__What the task requires__. Your task is to print all of the data word for word.
============================================================
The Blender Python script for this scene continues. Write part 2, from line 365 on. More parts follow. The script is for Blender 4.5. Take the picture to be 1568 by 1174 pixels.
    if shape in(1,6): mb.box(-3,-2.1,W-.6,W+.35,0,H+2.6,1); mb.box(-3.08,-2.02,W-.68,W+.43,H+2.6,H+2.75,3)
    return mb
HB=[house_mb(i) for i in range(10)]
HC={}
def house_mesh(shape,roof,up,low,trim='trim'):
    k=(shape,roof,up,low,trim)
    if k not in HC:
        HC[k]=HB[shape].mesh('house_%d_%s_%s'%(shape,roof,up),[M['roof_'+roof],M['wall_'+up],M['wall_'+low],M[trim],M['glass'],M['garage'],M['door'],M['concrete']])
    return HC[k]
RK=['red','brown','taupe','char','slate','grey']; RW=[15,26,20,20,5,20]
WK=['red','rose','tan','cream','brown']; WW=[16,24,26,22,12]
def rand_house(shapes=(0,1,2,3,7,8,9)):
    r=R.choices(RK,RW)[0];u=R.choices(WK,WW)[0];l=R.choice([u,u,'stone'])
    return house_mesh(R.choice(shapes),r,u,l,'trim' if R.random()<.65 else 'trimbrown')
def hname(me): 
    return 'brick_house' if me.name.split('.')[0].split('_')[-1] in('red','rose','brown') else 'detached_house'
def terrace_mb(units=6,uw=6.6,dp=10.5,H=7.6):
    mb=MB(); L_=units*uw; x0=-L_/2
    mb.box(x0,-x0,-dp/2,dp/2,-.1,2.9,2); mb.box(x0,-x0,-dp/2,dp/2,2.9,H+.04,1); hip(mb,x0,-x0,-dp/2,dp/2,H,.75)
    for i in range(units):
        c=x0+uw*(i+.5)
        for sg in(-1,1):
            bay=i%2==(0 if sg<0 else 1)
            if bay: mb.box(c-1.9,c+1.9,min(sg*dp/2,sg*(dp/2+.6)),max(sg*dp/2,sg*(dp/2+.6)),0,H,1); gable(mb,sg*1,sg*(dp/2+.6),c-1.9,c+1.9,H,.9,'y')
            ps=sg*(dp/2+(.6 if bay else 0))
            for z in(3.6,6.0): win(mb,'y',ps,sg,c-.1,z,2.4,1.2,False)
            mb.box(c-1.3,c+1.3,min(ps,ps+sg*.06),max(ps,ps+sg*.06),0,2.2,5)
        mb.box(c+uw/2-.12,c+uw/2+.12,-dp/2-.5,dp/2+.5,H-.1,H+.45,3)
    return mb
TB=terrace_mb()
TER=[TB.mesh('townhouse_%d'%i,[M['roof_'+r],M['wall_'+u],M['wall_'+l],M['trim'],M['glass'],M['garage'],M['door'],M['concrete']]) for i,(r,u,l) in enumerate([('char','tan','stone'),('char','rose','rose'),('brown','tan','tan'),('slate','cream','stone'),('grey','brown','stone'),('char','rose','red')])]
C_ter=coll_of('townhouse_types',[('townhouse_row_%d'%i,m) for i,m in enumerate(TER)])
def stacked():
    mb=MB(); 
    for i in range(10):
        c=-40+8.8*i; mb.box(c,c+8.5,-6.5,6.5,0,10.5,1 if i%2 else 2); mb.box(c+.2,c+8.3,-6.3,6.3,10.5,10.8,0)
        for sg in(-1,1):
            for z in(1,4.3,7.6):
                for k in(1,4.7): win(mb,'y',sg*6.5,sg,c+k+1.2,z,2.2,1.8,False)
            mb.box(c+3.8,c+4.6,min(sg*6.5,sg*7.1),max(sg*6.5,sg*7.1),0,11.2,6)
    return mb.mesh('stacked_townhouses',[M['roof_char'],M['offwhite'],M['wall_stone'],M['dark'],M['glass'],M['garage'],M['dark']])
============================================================
__Exercise result__.
The Blender Python script for this scene continues. Write part 2, from line 365 on. More parts follow. The script is for Blender 4.5. Take the picture to be 1568 by 1174 pixels.
    if shape in(1,6): mb.box(-3,-2.1,W-.6,W+.35,0,H+2.6,1); mb.box(-3.08,-2.02,W-.68,W+.43,H+2.6,H+2.75,3)
    return mb
HB=[house_mb(i) for i in range(10)]
HC={}
def house_mesh(shape,roof,up,low,trim='trim'):
    k=(shape,roof,up,low,trim)
    if k not in HC:
        HC[k]=HB[shape].mesh('house_%d_%s_%s'%(shape,roof,up),[M['roof_'+roof],M['wall_'+up],M['wall_'+low],M[trim],M['glass'],M['garage'],M['door'],M['concrete']])
    return HC[k]
RK=['red','brown','taupe','char','slate','grey']; RW=[15,26,20,20,5,20]
WK=['red','rose','tan','cream','brown']; WW=[16,24,26,22,12]
def rand_house(shapes=(0,1,2,3,7,8,9)):
    r=R.choices(RK,RW)[0];u=R.choices(WK,WW)[0];l=R.choice([u,u,'stone'])
    return house_mesh(R.choice(shapes),r,u,l,'trim' if R.random()<.65 else 'trimbrown')
def hname(me): 
    return 'brick_house' if me.name.split('.')[0].split('_')[-1] in('red','rose','brown') else 'detached_house'
def terrace_mb(units=6,uw=6.6,dp=10.5,H=7.6):
    mb=MB(); L_=units*uw; x0=-L_/2
    mb.box(x0,-x0,-dp/2,dp/2,-.1,2.9,2); mb.box(x0,-x0,-dp/2,dp/2,2.9,H+.04,1); hip(mb,x0,-x0,-dp/2,dp/2,H,.75)
    for i in range(units):
        c=x0+uw*(i+.5)
        for sg in(-1,1):
            bay=i%2==(0 if sg<0 else 1)
            if bay: mb.box(c-1.9,c+1.9,min(sg*dp/2,sg*(dp/2+.6)),max(sg*dp/2,sg*(dp/2+.6)),0,H,1); gable(mb,sg*1,sg*(dp/2+.6),c-1.9,c+1.9,H,.9,'y')
            ps=sg*(dp/2+(.6 if bay else 0))
            for z in(3.6,6.0): win(mb,'y',ps,sg,c-.1,z,2.4,1.2,False)
            mb.box(c-1.3,c+1.3,min(ps,ps+sg*.06),max(ps,ps+sg*.06),0,2.2,5)
        mb.box(c+uw/2-.12,c+uw/2+.12,-dp/2-.5,dp/2+.5,H-.1,H+.45,3)
    return mb
TB=terrace_mb()
TER=[TB.mesh('townhouse_%d'%i,[M['roof_'+r],M['wall_'+u],M['wall_'+l],M['trim'],M['glass'],M['garage'],M['door'],M['concrete']]) for i,(r,u,l) in enumerate([('char','tan','stone'),('char','rose','rose'),('brown','tan','tan'),('slate','cream','stone'),('grey','brown','stone'),('char','rose','red')])]
C_ter=coll_of('townhouse_types',[('townhouse_row_%d'%i,m) for i,m in enumerate(TER)])
def stacked():
    mb=MB(); 
    for i in range(10):
        c=-40+8.8*i; mb.box(c,c+8.5,-6.5,6.5,0,10.5,1 if i%2 else 2); mb.box(c+.2,c+8.3,-6.3,6.3,10.5,10.8,0)
        for sg in(-1,1):
            for z in(1,4.3,7.6):
                for k in(1,4.7): win(mb,'y',sg*6.5,sg,c+k+1.2,z,2.2,1.8,False)
            mb.box(c+3.8,c+4.6,min(sg*6.5,sg*7.1),max(sg*6.5,sg*7.1),0,11.2,6)
    return mb.mesh('stacked_townhouses',[M['roof_char'],M['offwhite'],M['wall_stone'],M['dark'],M['glass'],M['garage'],M['dark']])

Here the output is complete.